La réponse de l'OTAN et la posture de dissuasion
Face à la menace, l'OTAN a fait preuve d'une unité renouvelée, abandonnant toute idée de partenariat avec Moscou pour se recentrer sur la défense collective de l'article 5. L'Alliance a renforcé sa posture sur le flanc oriental, passant d'une « dissuasion par représailles » à une « dissuasion par interdiction » (deterrence by denial), qui vise à défaire une attaque dès son commencement avec des forces pré-positionnées.

Pour financer cette posture, les Alliés se sont engagés à consacrer 5 % de leur PIB à la défense et à la sécurité d'ici 2035 (3,5 % pour la défense traditionnelle, 1,5 % pour la sécurité élargie), afin de combler les lacunes capacitaires et de stimuler la base industrielle. Cependant, la sécurité européenne reste dépendante des États-Unis, rendant la cohésion politique de l'Alliance sa principale vulnérabilité. L'incertitude politique américaine pourrait être perçue par Moscou comme une opportunité. Le risque de conflit est donc maximal dans la « fenêtre de vulnérabilité » actuelle de trois à cinq ans, période durant laquelle la Russie pourrait avoir reconstitué ses forces avant que le réarmement de l'OTAN ne soit pleinement effectif.
Scénarios d'escalade et points de friction
Plusieurs points de friction pourraient mener à un conflit. Le flanc nord-est, incluant les pays Baltes et la brèche de Suwałki, est le plus vulnérable.
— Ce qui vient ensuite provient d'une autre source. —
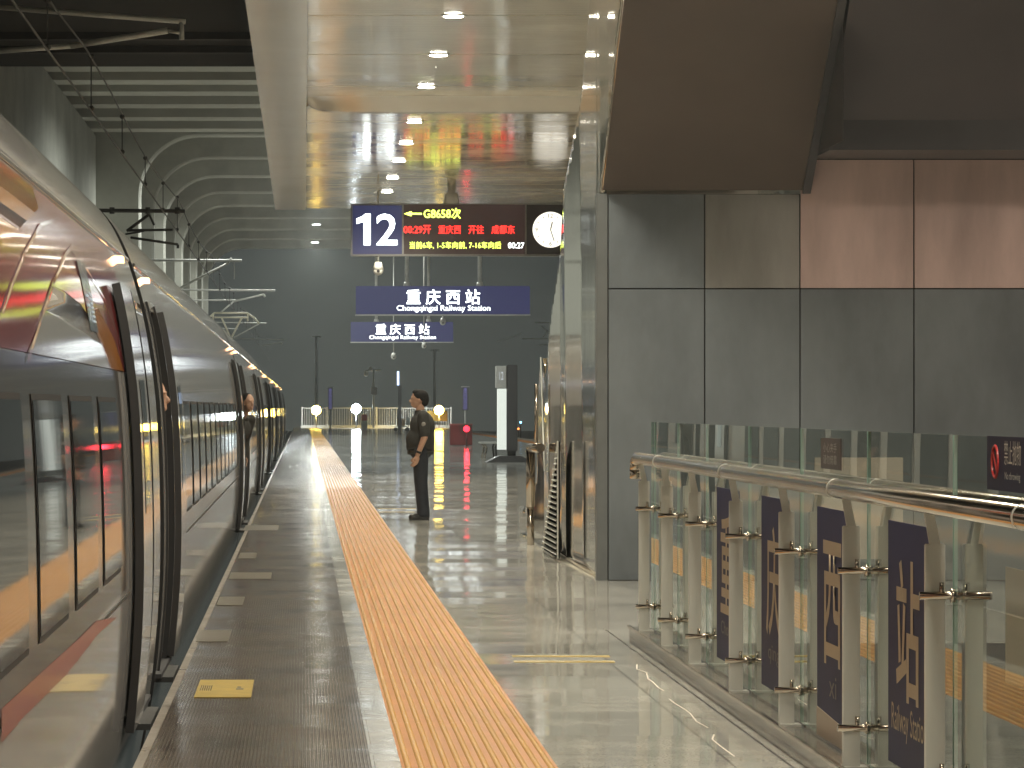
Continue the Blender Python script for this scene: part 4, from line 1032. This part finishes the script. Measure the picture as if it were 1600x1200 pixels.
a, b_ = P(571, 579, 250), P(595, 578, 250); MB().cyl(a, b_, .05, n=8).build('cross_arm', M['white_paint'], t)
q = P(572, 585, 250); MB().ball(q, .16, 14).cyl(q, q+Vector((0, 0, .28)), .14, .1).build('dome_camera', M['white_paint'], t)
q = P(579, 576, 250); MB().box(q.x-.12, q.x+.12, 249.8, 250.2, q.z-.1, q.z+.12).build('box_camera', M['white_paint'], t)
q = P(584.5, 611, 250); MB().box(q.x-.23, q.x+.23, 249.8, 250.1, q.z-.28, q.z+.28).build('control_box', M['grey_paint'], t, bevel=.02)
def led_column(px, py0, py1, pyb, z, label, m=None):
    t = thing('lit_column_sign', label, 'column sign', 'vertical lit column signs'); a, b_ = P(px, py1, z), P(px, py0, z)
    MB().box(a.x-.16, a.x+.16, z, z+.15, a.z, b_.z).build('panel', M['darkgrey'], t)
    MB().cyl((a.x, z+.07, 0), (a.x, z+.07, a.z), .05, n=8).build('post', M['grey_paint'], t)
    text('lettering', '\n'.join('重庆西站欢迎您'), ((a.x), z-.002, (a.z+b_.z)/2), *FRONT, .22, (b_.z-a.z)*.92, m or M['e_blue'], t, .004, vertical=True)
    MB().box(a.x-.22, a.x+.22, z-.02, z+.17, b_.z, b_.z+.05).build('cap', M['grey_paint'], t)
led_column(516, 606, 640, 668, 240, 'violet lettered column sign right of the leftmost flood lamp')
led_column(727, 605, 641, 668, 190, 'violet lettered column sign above the red signal lamp')
t = thing('lit_post', 'slim dark post with bright cool strip light at its top behind the guard', 'lamp post'); q0, q1 = P(622, 580, 200), P(622, 602, 200)
MB().box(q0.x-.06, q0.x+.06, 199.94, 200.06, q1.z, q0.z).build('strip_light', emit('cool strip', (.55, .70, 1), 1.6), t); MB().cyl((q0.x+.1, 200, 0), (q0.x+.1, 200, q1.z), .11, n=10).build('post', M['darkgrey'], t)
bn = thing('fire_box', 'small white box with red top by the far fence', 'fire box'); q = P(569, 668, 248)
MB().box(q.x-.22, q.x+.22, 247.8, 248.2, 0, .55).build('cabinet', M['white_paint'], bn, bevel=.02); MB().box(q.x-.2, q.x+.2, 247.82, 248.18, .55, .98).build('top', mat('bright red', (.6, .05, .03), .4), bn, bevel=.04)
cr_ = thing('luggage_cart', 'low cart with a tan carton beside the guard, far away', 'cart'); q = P(627, 676, 215)
MB().box(q.x-.45, q.x+.45, 214.6, 215.4, .28, .36).build('bed', M['greysteel'], cr_)
for sx_ in (-.35, .35): MB().cyl((q.x+sx_, 214.6, .14), (q.x+sx_, 214.55, .14), .13, n=14).build('wheel', M['rubber'], cr_)
MB().cyl((q.x+.42, 215, .3), (q.x+.42, 215, .95), .03, n=8).build('handle', M['greysteel'], cr_)
tag(MB().box(q.x-.28, q.x+.2, 214.7, 215.2, .362, .80).build('carton', M['tan_box'], bevel=.01), 'tan carton riding on the low cart', 'carton')
bx_ = thing('lit_board', 'yellowish board by the far fence lit by the rightmost flood lamp', 'board'); q0, q1 = P(668, 642, 253.5), P(699, 658, 253.5)
MB().box(q0.x, q1.x, 253.5, 253.6, q1.z, q0.z).build('panel', M['yellow_paint'], bx_)
for x in (q0.x+.06, q1.x-.06): MB().cyl((x, 253.65, 0), (x, 253.65, q0.z), .03, n=8).build('leg', M['greysteel'], bx_)
rb = thing('equipment_box', 'dull red equipment box on the platform under the red signal lamp', 'equipment box'); q0, q1 = fl(703, 697), fl(738, 697); yb2 = q0.y
MB().box(q0.x, q1.x, yb2, yb2+.7, .03, .80).build('cabinet', M['red_paint'], rb, bevel=.02); MB().box(q0.x-.02, q1.x+.02, yb2-.02, yb2+.72, .802, .86).build('lid', mat('grey red lid', (.22, .10, .09), .4), rb, bevel=.01)
sgn = thing('signal_lamp', 'glowing red signal lamp on a short post beside the red box', 'signal lamp'); q = P(729, 670, yb2-.4)
MB().cyl((q.x, q.y+.06, 0), (q.x, q.y+.06, q.z-.06), .03, n=8).build('post', M['darksteel'], sgn); MB().cyl(q, q+Vector((0, .16, 0)), .15, .11, 16).build('housing', M['rubber'], sgn); MB().ball(q, .12, 16, (1, .4, 1)).build('lens', M['e_rlamp'], sgn)
lamp_light(sgn, 'POINT', 8, (1, .03, .05), .1, (q.x, q.y-.25, q.z))
# information totem and bench
tt = thing('information_totem', 'tall dark information totem with a lit side panel on a splayed base', 'totem'); yt = H*F/(722-CY)
q0, q1 = P(776, 712, yt), P(808, 570, yt)
MB().box(q0.x+.26, q1.x, yt-.15, yt+.45, .30, q1.z).build('column', M['darkgrey'], tt, bevel=.02)
MB().box(q0.x-.02, q0.x+.258, yt-.18, yt+.4, 2.02, q1.z-.03).build('head_panel', M['grey_paint'], tt, bevel=.01)
MB().box(q0.x+.03, q0.x+.258, yt-.17, yt+.38, .34, 2.0).build('side_poster', M['e_totem'], tt)
text('number', '12', (q0.x+.12, yt-.181, 2.35), *FRONT, .11, .22, M['e_num'], tt, .003)
b = MB(); b.prism([(q0.x-.3, yt-.45, 0), (q0.x+.95, yt-.45, 0), (q0.x+.66, yt-.45, .17), (q0.x+.05, yt-.45, .17)], (0, 1.1, 0)); b.build('base', M['darkgrey'], tt); MB().box(q0.x+.3, q0.x+.52, yt, yt+.3, .17, .3).build('stem', M['darksteel'], tt)
bc = thing('platform_bench', 'pale metal bench seen end on beside the information totem', 'bench'); q = fl(752, 716)
bq0, bq1 = q.x, q.x+.52
MB().box(bq0, bq1, q.y, q.y+1.8, .42, .47).build('seat', M['greysteel'], bc, bevel=.01)
for yy in (q.y+.1, q.y+1.6):
    MB().path([(bq0+.1, yy, 0), (bq0+.16, yy, .3), (bq0+.1, yy, .42)], .03, 8).build('leg', M['chrome'], bc); MB().path([(bq1-.06, yy, 0), (bq1-.1, yy, .3), (bq1-.06, yy, .42)], .03, 8).build('leg', M['darksteel'], bc)
for px, py, c_, lb in ((813.5, 660, emit('blue signal', (.2, .6, 1), 5), 'tiny blue signal lamp glowing over the far track'), (810, 670, emit('amber signal', (1, .25, .05), 3), 'tiny orange signal lamp glowing over the far track')):
    t = thing('track_signal', lb, 'signal lamp'); q = P(px, py, 230); MB().cyl((q.x, 230.05, -1.35), (q.x, 230.05, q.z), .04, n=6).build('post', M['darksteel'], t); MB().ball(q, .07, 10).build('lens', c_, t)

# ------------------------------------------------------------------ night haze
def haze_box(d):
    o = MB().box(-41, 61, -62, 422, -2.6, 14.5).build('haze', None); o['kind'] = 'stuff'
    m = bpy.data.materials.new('night haze'); m.use_nodes = True; nt = m.node_tree; nt.nodes.clear()
    out = nt.nodes.new('ShaderNodeOutputMaterial'); v = nt.nodes.new('ShaderNodeVolumePrincipled')
    v.inputs['Color'].default_value = (.92, .96, .94, 1); v.inputs['Density'].default_value = d; v.inputs['Anisotropy'].default_value = .65
    nt.links.new(v.outputs[0], out.inputs['Volume']); o.data.materials.append(m)
haze_box(.00065)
Un scénario plausible est une attaque russe limitée et rapide — un fait accompli —, comme la prise de Narva en Estonie, visant à créer un « dilemme de l'Article 5 ». L'objectif serait de fracturer politiquement l'OTAN en rendant le coût d'une réponse militaire totale disproportionné par rapport à l'agression initiale, pariant sur l'hésitation de certains Alliés.
La mer Noire est un autre « théâtre de conflits géopolitiques » où un incident impliquant des navires ou des infrastructures énergétiques pourrait rapidement dégénérer. La Russie utilise également son arsenal nucléaire tactique comme outil de coercition, avec une doctrine ambiguë d'« escalade pour désescalade » qui abaisse le seuil d'emploi pour forcer un adversaire à négocier. Bien qu'un emploi délibéré soit peu probable, le risque d'escalade involontaire existe si le régime russe se sentait menacé. Enfin, un conflit pourrait être déclenché involontairement par des incidents tels que la destruction d'un aéronef russe lors d'une violation de l'espace aérien de l'OTAN, ou une cyberattaque majeure contre une infrastructure critique alliée.
Évaluation globale du risque et recommandations
Le risque d'un conflit direct OTAN-Russie est à son plus haut niveau depuis la Guerre Froide, plausible dans une fenêtre de trois à dix ans. Le scénario le plus probable est une agression limitée sur le flanc oriental pour fracturer l'Alliance, tandis que la « guerre de l'ombre » est une agression déjà en cours.
Pour renforcer la dissuasion, l'OTAN doit accélérer la mise en œuvre de la « dissuasion par interdiction », stimuler sa base industrielle de défense avec des commandes à long terme, et développer une stratégie offensive pour contrer la guerre hybride russe en imposant des coûts inacceptables à Moscou. La gestion de l'escalade exige de clarifier les lignes rouges qui déclencheraient une réponse collective et de maintenir des canaux de communication de crise avec la Russie pour éviter les erreurs de calcul.